§ WRITTEN REQUEST:
Print the entries in full, word for word, but not the pictures.

§ TASK MATERIAL:
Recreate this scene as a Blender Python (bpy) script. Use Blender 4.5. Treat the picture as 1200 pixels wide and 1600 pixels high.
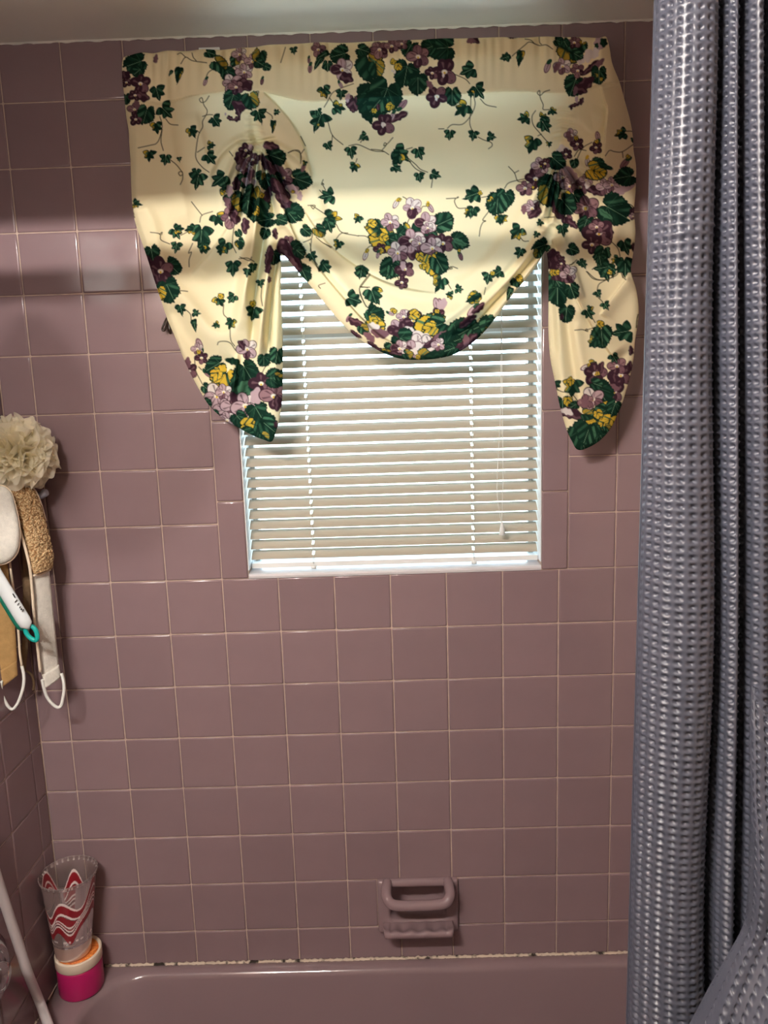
import bpy, math, random
import numpy as np
from mathutils import Matrix, Vector

random.seed(4)
rng = np.random.default_rng(7)
SC = bpy.context.scene
COL = SC.collection
for o in list(bpy.data.objects):
    bpy.data.objects.remove(o)

# ------------------------------------------------------------------ units
# One tile pitch is 0.11 m. (X, Y, D): X tiles right, Y tiles up, D tiles out of the window wall into the room.
U, ZO = 0.11, 1.226
def W(X, Y, D):
    return (U * X, -U * D, U * Y + ZO)

# ------------------------------------------------------------------ camera
F = 1190.30
CAM_R = np.array([[0.99947227, -0.03221317, -0.00418285],
                  [0.03105952, 0.98540845, -0.16734842],
                  [0.00951264, 0.16713019, 0.98588894]])
CAM_P = np.array([3.05693527, 3.36403387, 13.1867554])

def at(px, py, D=0.0):
    """Point of the plane D tiles in front of the window wall that the photograph shows at (px, py); tile units."""
    px = np.asarray(px, float); py = np.asarray(py, float); D = np.asarray(D, float)
    d = np.stack([(px - 600) / F, -(py - 800) / F, -np.ones_like(px)], -1) @ CAM_R
    t = (D - CAM_P[2]) / d[..., 2]
    return CAM_P + t[..., None] * d

def atw(px, py, D=0.0):
    p = at(px, py, D)
    return Vector(W(p[0], p[1], p[2]))

cam_data = bpy.data.cameras.new('camera')
cam = bpy.data.objects.new('camera', cam_data)
COL.objects.link(cam)
cam_data.sensor_fit = 'VERTICAL'
cam_data.sensor_height = 24.0
cam_data.lens = 24.0 * F / 1600.0
cam_data.clip_start = 0.02
def bv(v):
    return Vector((v[0], -v[2], v[1]))
m3 = Matrix((bv(CAM_R[0]), bv(CAM_R[1]), bv(CAM_R[2]))).transposed()
cam.matrix_world = Matrix.Translation(Vector(W(*CAM_P))) @ m3.to_4x4()
SC.camera = cam

# ------------------------------------------------------------------ world, lamps, exposure
world = bpy.data.worlds.new('world')
SC.world = world
world.use_nodes = True
bg = world.node_tree.nodes['Background']
_n, _l = world.node_tree.nodes, world.node_tree.links
_tc = _n.new('ShaderNodeTexCoord'); _sx = _n.new('ShaderNodeSeparateXYZ')
_l.new(_tc.outputs['Generated'], _sx.inputs[0])
_cr = _n.new('ShaderNodeValToRGB')                      # overcast bright sky over duller ground
_mr = _n.new('ShaderNodeMapRange'); _mr.inputs[1].default_value = -0.06; _mr.inputs[2].default_value = 0.06
_l.new(_sx.outputs['Z'], _mr.inputs[0]); _l.new(_mr.outputs[0], _cr.inputs[0])
_cr.color_ramp.elements[0].color = (0.27, 0.31, 0.29, 1)
_cr.color_ramp.elements[1].color = (0.60, 0.83, 1.0, 1)
_l.new(_cr.outputs[0], bg.inputs[0])
bg.inputs[1].default_value = 14.5
SC.view_settings.view_transform = 'Standard'
SC.view_settings.look = 'None'
SC.view_settings.exposure = 0.0
SC.view_settings.gamma = 1.0
SC.view_settings.use_curve_mapping = False

LAMP_W = 31.5
FILL_W = 5.8  # power of the added fill lamp
LAMP_COL = (1.0, 0.95, 0.88)
LAMP_POS = [(-0.30, -1.5, 2.15), (-0.18, -1.5, 2.15), (-0.06, -1.5, 2.15)]
# ------------------------------------------------------------------ helpers
def tag(o, label=None, cat=None, group=None, kind=None):
    if label: o['label'] = label
    if cat: o['category'] = cat
    if group: o['group'] = group
    if kind: o['kind'] = kind
    return o

def link(o, parent=None):
    COL.objects.link(o)
    if parent is not None:
        o.parent = parent
    return o

def thing(name, loc, label, cat, group=None):
    o = bpy.data.objects.new(name, None)
    o.empty_display_size = 0.02
    o.location = loc
    link(o)
    return tag(o, label, cat, group)

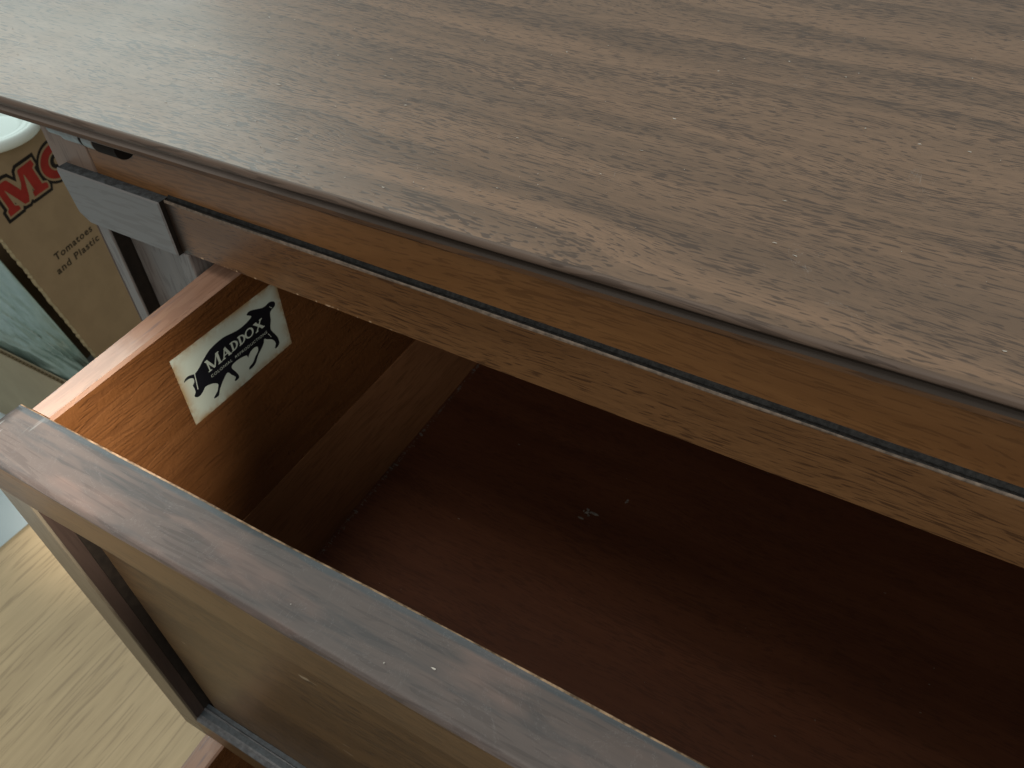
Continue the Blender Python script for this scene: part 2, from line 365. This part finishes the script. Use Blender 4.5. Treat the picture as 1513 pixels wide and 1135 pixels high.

§ SOLUTION:
Recreate this scene as a Blender Python (bpy) script. Use Blender 4.5. Treat the picture as 1200 pixels wide and 1600 pixels high.
import bpy, math, random
import numpy as np
from mathutils import Matrix, Vector

random.seed(4)
rng = np.random.default_rng(7)
SC = bpy.context.scene
COL = SC.collection
for o in list(bpy.data.objects):
    bpy.data.objects.remove(o)

# ------------------------------------------------------------------ units
# One tile pitch is 0.11 m. (X, Y, D): X tiles right, Y tiles up, D tiles out of the window wall into the room.
U, ZO = 0.11, 1.226
def W(X, Y, D):
    return (U * X, -U * D, U * Y + ZO)

# ------------------------------------------------------------------ camera
F = 1190.30
CAM_R = np.array([[0.99947227, -0.03221317, -0.00418285],
                  [0.03105952, 0.98540845, -0.16734842],
                  [0.00951264, 0.16713019, 0.98588894]])
CAM_P = np.array([3.05693527, 3.36403387, 13.1867554])

def at(px, py, D=0.0):
    """Point of the plane D tiles in front of the window wall that the photograph shows at (px, py); tile units."""
    px = np.asarray(px, float); py = np.asarray(py, float); D = np.asarray(D, float)
    d = np.stack([(px - 600) / F, -(py - 800) / F, -np.ones_like(px)], -1) @ CAM_R
    t = (D - CAM_P[2]) / d[..., 2]
    return CAM_P + t[..., None] * d

def atw(px, py, D=0.0):
    p = at(px, py, D)
    return Vector(W(p[0], p[1], p[2]))

cam_data = bpy.data.cameras.new('camera')
cam = bpy.data.objects.new('camera', cam_data)
COL.objects.link(cam)
cam_data.sensor_fit = 'VERTICAL'
cam_data.sensor_height = 24.0
cam_data.lens = 24.0 * F / 1600.0
cam_data.clip_start = 0.02
def bv(v):
    return Vector((v[0], -v[2], v[1]))
m3 = Matrix((bv(CAM_R[0]), bv(CAM_R[1]), bv(CAM_R[2]))).transposed()
cam.matrix_world = Matrix.Translation(Vector(W(*CAM_P))) @ m3.to_4x4()
SC.camera = cam

# ------------------------------------------------------------------ world, lamps, exposure
world = bpy.data.worlds.new('world')
SC.world = world
world.use_nodes = True
bg = world.node_tree.nodes['Background']
_n, _l = world.node_tree.nodes, world.node_tree.links
_tc = _n.new('ShaderNodeTexCoord'); _sx = _n.new('ShaderNodeSeparateXYZ')
_l.new(_tc.outputs['Generated'], _sx.inputs[0])
_cr = _n.new('ShaderNodeValToRGB')                      # overcast bright sky over duller ground
_mr = _n.new('ShaderNodeMapRange'); _mr.inputs[1].default_value = -0.06; _mr.inputs[2].default_value = 0.06
_l.new(_sx.outputs['Z'], _mr.inputs[0]); _l.new(_mr.outputs[0], _cr.inputs[0])
_cr.color_ramp.elements[0].color = (0.27, 0.31, 0.29, 1)
_cr.color_ramp.elements[1].color = (0.60, 0.83, 1.0, 1)
_l.new(_cr.outputs[0], bg.inputs[0])
bg.inputs[1].default_value = 14.5
SC.view_settings.view_transform = 'Standard'
SC.view_settings.look = 'None'
SC.view_settings.exposure = 0.0
SC.view_settings.gamma = 1.0
SC.view_settings.use_curve_mapping = False

LAMP_W = 31.5
FILL_W = 5.8  # power of the added fill lamp
LAMP_COL = (1.0, 0.95, 0.88)
LAMP_POS = [(-0.30, -1.5, 2.15), (-0.18, -1.5, 2.15), (-0.06, -1.5, 2.15)]
# ------------------------------------------------------------------ helpers
def tag(o, label=None, cat=None, group=None, kind=None):
    if label: o['label'] = label
    if cat: o['category'] = cat
    if group: o['group'] = group
    if kind: o['kind'] = kind
    return o

def link(o, parent=None):
    COL.objects.link(o)
    if parent is not None:
        o.parent = parent
    return o

def thing(name, loc, label, cat, group=None):
    o = bpy.data.objects.new(name, None)
    o.empty_display_size = 0.02
    o.location = loc
    link(o)
    return tag(o, label, cat, group)

Continue the Blender Python script for this scene: part 2, from line 365. This part finishes the script. Use Blender 4.5. Treat the picture as 1513 pixels wide and 1135 pixels high.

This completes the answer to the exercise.